Start of Information shown
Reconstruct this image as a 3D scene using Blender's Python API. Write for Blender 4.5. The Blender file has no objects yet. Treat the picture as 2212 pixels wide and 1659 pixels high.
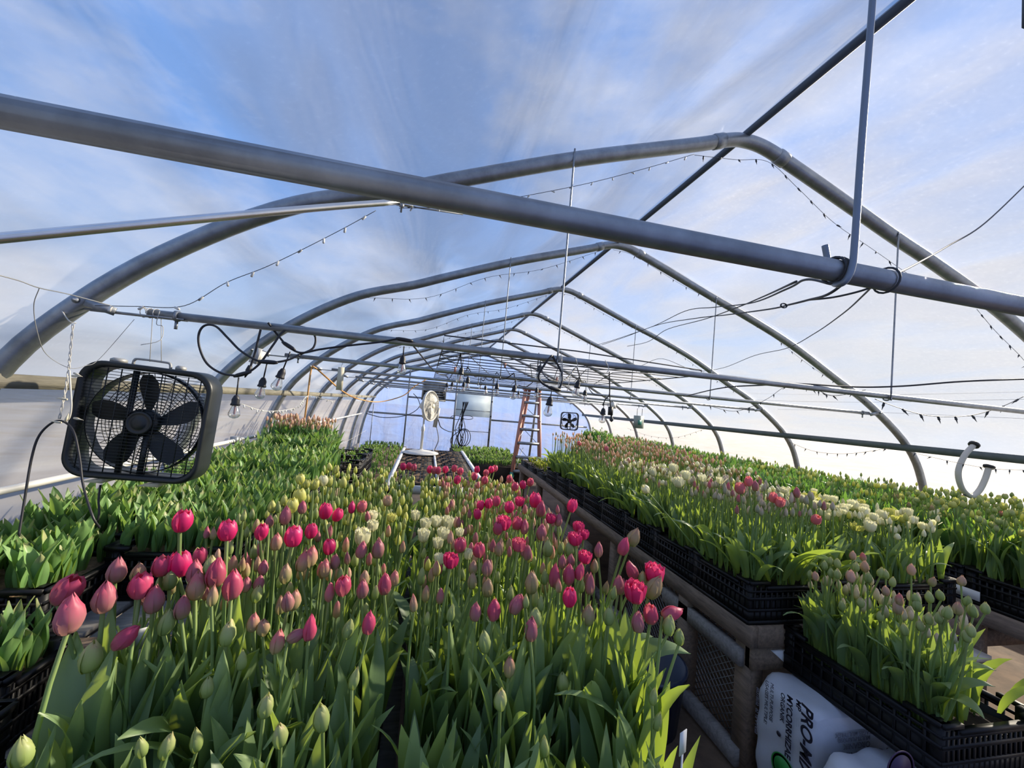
import bpy, math, random
import numpy as np
from mathutils import Matrix, Vector
random.seed(7); rng = np.random.default_rng(7)
PI = math.pi
S = bpy.context.scene
C = S.collection

# ------------------------------------------------------------------ camera
EYE = 1.63                       # camera height above the floor
CX, CY, FPX = 1106.0, 829.5, 848.1
def _cam(yaw, pitch, roll):
    cy, sy, cp, sp = math.cos(yaw), math.sin(yaw), math.cos(pitch), math.sin(pitch)
    f = np.array([sy*cp, cy*cp, sp]); r = np.array([cy, -sy, 0.]); u = np.cross(r, f)
    cr, sr = math.cos(roll), math.sin(roll)
    return np.stack([cr*r+sr*u, -sr*r+cr*u, -f], 1)
RC = _cam(.2076, .0564, .0844)
cam = bpy.data.cameras.new('camera'); co = bpy.data.objects.new('camera', cam); C.objects.link(co)
M = Matrix([[*RC[i], 0] for i in range(3)] + [[0, 0, 0, 1]]); M.translation = (0, 0, EYE)
co.matrix_world = M
cam.sensor_fit = 'HORIZONTAL'; cam.sensor_width = 36; cam.lens = 36*FPX/2212
cam.clip_start = .02; cam.clip_end = 500
S.camera = co
def ray(u, v):
    d = RC @ np.array([(u-CX)/FPX, -(v-CY)/FPX, -1.]); return d/abs(d[1])
def U(u, v, Y):                  # point seen at (u, v) that stands Y metres down the house
    d = ray(u, v); return np.array([d[0]*Y, Y, EYE+d[2]*Y])
def UXq(u, v, x): d = ray(u, v); return np.array([x, x/d[0], EYE+d[2]*x/d[0]])
def UZ(u, v, z):                 # ... at height z above the floor
    d = ray(u, v); t = (z-EYE)/d[2]; return np.array([d[0]*t, t, z])
def A(*p): return np.array(p, float)

# ------------------------------------------------------------------ view, world, sun
S.view_settings.view_transform = 'Standard'; S.view_settings.look = 'None'
S.view_settings.exposure = 0.1; S.view_settings.gamma = 1.0; S.view_settings.use_curve_mapping = False
S.cycles.use_denoising = True
S.cycles.max_bounces = 9; S.cycles.diffuse_bounces = 3; S.cycles.glossy_bounces = 3
S.cycles.transmission_bounces = 4; S.cycles.transparent_max_bounces = 12
S.cycles.sample_clamp_indirect = 4.0
S.cycles.caustics_reflective = False; S.cycles.caustics_refractive = False

def nt_of(owner):
    owner.use_nodes = True; nt = owner.node_tree; nt.nodes.clear(); return nt
def nd(nt, t, ins=None, **kw):
    n = nt.nodes.new(t)
    for k, v in kw.items(): setattr(n, k, v)
    for k, v in (ins or {}).items():
        if hasattr(v, 'is_output'): nt.links.new(v, n.inputs[k])
        else: n.inputs[k].default_value = v
    return n
def ramp(nt, fac, stops):
    n = nt.nodes.new('ShaderNodeValToRGB'); nt.links.new(fac, n.inputs[0]); e = n.color_ramp.elements
    while len(e) < len(stops): e.new(.5)
    for k, (p, c) in enumerate(stops): e[k].position = p; e[k].color = (*c, 1)
    return n.outputs[0]

W = bpy.data.worlds.new('world'); S.world = W; nt = nt_of(W)
g = nd(nt, 'ShaderNodeTexCoord'); sx = nd(nt, 'ShaderNodeSeparateXYZ', {0: g.outputs['Generated']})
sky = ramp(nt, sx.outputs['Z'], [(0.0, (.60, .69, .84)), (.12, (.50, .66, .93)), (.45, (.24, .47, .98)), (1, (.16, .38, .94))])
nz = nd(nt, 'ShaderNodeTexNoise', {'Vector': nd(nt, 'ShaderNodeMapping', {'Vector': g.outputs['Generated'], 'Scale': (1.2, 1.2, 3.0), 'Location': (.3, .7, 0)}).outputs[0], 'Scale': 1.6, 'Detail': 6.0, 'Roughness': .6})
cl = ramp(nt, nz.outputs['Fac'], [(.45, (0, 0, 0)), (.72, (.75, .75, .75))])
mx = nd(nt, 'ShaderNodeMixRGB', {0: cl, 1: sky, 2: (.95, .95, 1.0, 1)})
bg = nd(nt, 'ShaderNodeBackground', {'Color': mx.outputs[0], 'Strength': 1.15})
nd(nt, 'ShaderNodeOutputWorld', {0: bg.outputs[0]})

SAZ, SEL = math.radians(72), math.radians(26)
sun = bpy.data.lights.new('sun', 'SUN'); so = bpy.data.objects.new('sun', sun); C.objects.link(so)
sun.energy = 17.0; sun.color = (1.0, .88, .69); sun.angle = math.radians(2.0)
sdir = Vector((math.sin(SAZ)*math.cos(SEL), math.cos(SAZ)*math.cos(SEL), math.sin(SEL)))
so.rotation_euler = sdir.to_track_quat('Z', 'Y').to_euler(); so.location = (20, 8, 12)

# ------------------------------------------------------------------ mesh helpers
class MB:
    def __init__(s): s.v = []; s.f = []; s.n = 0; s.pt = []; s.mi = []; s.rn = []
    def add(s, v, f, pt=None, mi=0, rn=0.):
        v = np.asarray(v, float); o = s.n
        s.v.append(v); s.f += [tuple(i+o for i in q) for q in f]; s.n += len(v)
        s.pt.append(np.zeros(len(v)) if pt is None else np.asarray(pt, float)); s.mi += [mi]*len(f)
        s.rn.append(np.full(len(v), rn)); return s
    def box(s, lo, hi, R=None, o=None):
        x0, y0, z0 = lo; x1, y1, z1 = hi
        v = np.array([[x, y, z] for x in (x0, x1) for y in (y0, y1) for z in (z0, z1)], float)
        if R is not None: v = v @ np.asarray(R).T
        if o is not None: v = v + np.asarray(o)
        return s.add(v, [(0, 1, 3, 2), (4, 6, 7, 5), (0, 4, 5, 1), (2, 3, 7, 6), (0, 2, 6, 4), (1, 5, 7, 3)])
    def beam(s, a, b, w, h, up=(0, 0, 1)):
        a, b = A(*a), A(*b); d = b-a; L = np.linalg.norm(d); d /= L
        x = np.cross(d, A(*up)); x /= np.linalg.norm(x); z = np.cross(x, d)
        return s.box((-w/2, 0, -h/2), (w/2, L, h/2), np.stack([x, d, z], 1), a)
    def tube(s, P, r, n=8, closed=False, cap=True, sq=None):
        P = np.asarray(P, float); m = len(P); r = np.broadcast_to(r, (m,))
        T = np.gradient(P, axis=0) if not closed else np.roll(P, -1, 0)-np.roll(P, 1, 0)
        T /= np.linalg.norm(T, axis=1)[:, None]+1e-12
        u = np.cross(T[0], A(0, 0, 1)); u = u if np.linalg.norm(u) > .05 else np.cross(T[0], A(1, 0, 0)); u /= np.linalg.norm(u)
        V = []; a = np.arange(n)*2*PI/n
        ca, sa = np.cos(a), np.sin(a)
        for i in range(m):
            u = u-T[i]*(u@T[i]); u /= np.linalg.norm(u); w = np.cross(T[i], u)
            V.append(P[i]+r[i]*(ca[:, None]*u+sa[:, None]*w*(sq or 1)))
        V = np.concatenate(V); F = []
        for i in range(m if closed else m-1):
            j = (i+1) % m
            F += [(i*n+k, i*n+(k+1) % n, j*n+(k+1) % n, j*n+k) for k in range(n)]
        if cap and not closed: F += [tuple(range(n))[::-1], tuple((m-1)*n+k for k in range(n))]
        return s.add(V, F)
    def lathe(s, prof, o=(0, 0, 0), axis=(0, 0, 1), n=16):
        ax = A(*axis); ax /= np.linalg.norm(ax); o = A(*o)
        u = np.cross(ax, A(0, 0, 1)); u = u if np.linalg.norm(u) > .05 else A(1, 0, 0); u /= np.linalg.norm(u); w = np.cross(ax, u)
        a = np.arange(n)*2*PI/n; V = []; F = []
        for r, h in prof: V.append(o+ax*h+r*(np.cos(a)[:, None]*u+np.sin(a)[:, None]*w))
        for i in range(len(prof)-1): F += [(i*n+k, i*n+(k+1) % n, (i+1)*n+(k+1) % n, (i+1)*n+k) for k in range(n)]
        F += [tuple(range(n))[::-1], tuple((len(prof)-1)*n+k for k in range(n))]
        return s.add(np.concatenate(V), F)
    def grid(s, G, pt=None, mi=0, rn=0.):
        G = np.asarray(G, float); a, b = G.shape[:2]
        return s.add(G.reshape(-1, 3), [(i*b+j, i*b+j+1, (i+1)*b+j+1, (i+1)*b+j) for i in range(a-1) for j in range(b-1)],
                     None if pt is None else np.asarray(pt).reshape(-1), mi, rn)
    def merge(s, m, R=None, o=(0, 0, 0), sc=1., mi=None, rn=None):
        v = np.concatenate(m.v)*sc
        if R is not None: v = v @ np.asarray(R).T
        off = s.n; s.v.append(v+np.asarray(o)); s.f += [tuple(i+off for i in q) for q in m.f]; s.n += len(v)
        s.pt.append(np.concatenate(m.pt)); s.mi += (m.mi if mi is None else [mi]*len(m.f))
        s.rn.append(np.concatenate(m.rn) if rn is None else np.full(len(v), rn)); return s
    def mesh(s, name, mats, smooth=False, off=None, attr=False):
        v = np.concatenate(s.v)
        if off is not None: v = v-np.asarray(off)
        me = bpy.data.meshes.new(name)
        lens = np.array([len(q) for q in s.f]); idx = np.concatenate([np.array(q) for q in s.f]) if len(set(lens)) > 1 else np.array(s.f).ravel()
        me.vertices.add(len(v)); me.vertices.foreach_set('co', v.ravel().astype(np.float32))
        me.loops.add(len(idx)); me.loops.foreach_set('vertex_index', idx.astype(np.int32))
        st = np.concatenate([[0], np.cumsum(lens)[:-1]]); me.polygons.add(len(lens))
        me.polygons.foreach_set('loop_start', st.astype(np.int32)); me.polygons.foreach_set('loop_total', lens.astype(np.int32))
        if smooth: me.polygons.foreach_set('use_smooth', np.ones(len(lens), bool))
        for m in (mats if isinstance(mats, (list, tuple)) else [mats]): me.materials.append(m)
        if max(s.mi): me.polygons.foreach_set('material_index', np.array(s.mi, np.int32))
        if attr:
            for nme, arr in (('pt', s.pt), ('rn', s.rn)):
                at = me.attributes.new(nme, 'FLOAT', 'POINT'); at.data.foreach_set('value', np.concatenate(arr).astype(np.float32))
        me.update(); me.validate()
        return me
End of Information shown
[What this task involves]:
Show the lines of the material that contain the word "scene".

[Worked solution]:
Reconstruct this image as a 3D scene using Blender's Python API. Write for Blender 4.5. The Blender file has no objects yet. Treat the picture as 2212 pixels wide and 1659 pixels high.
S = bpy.context.scene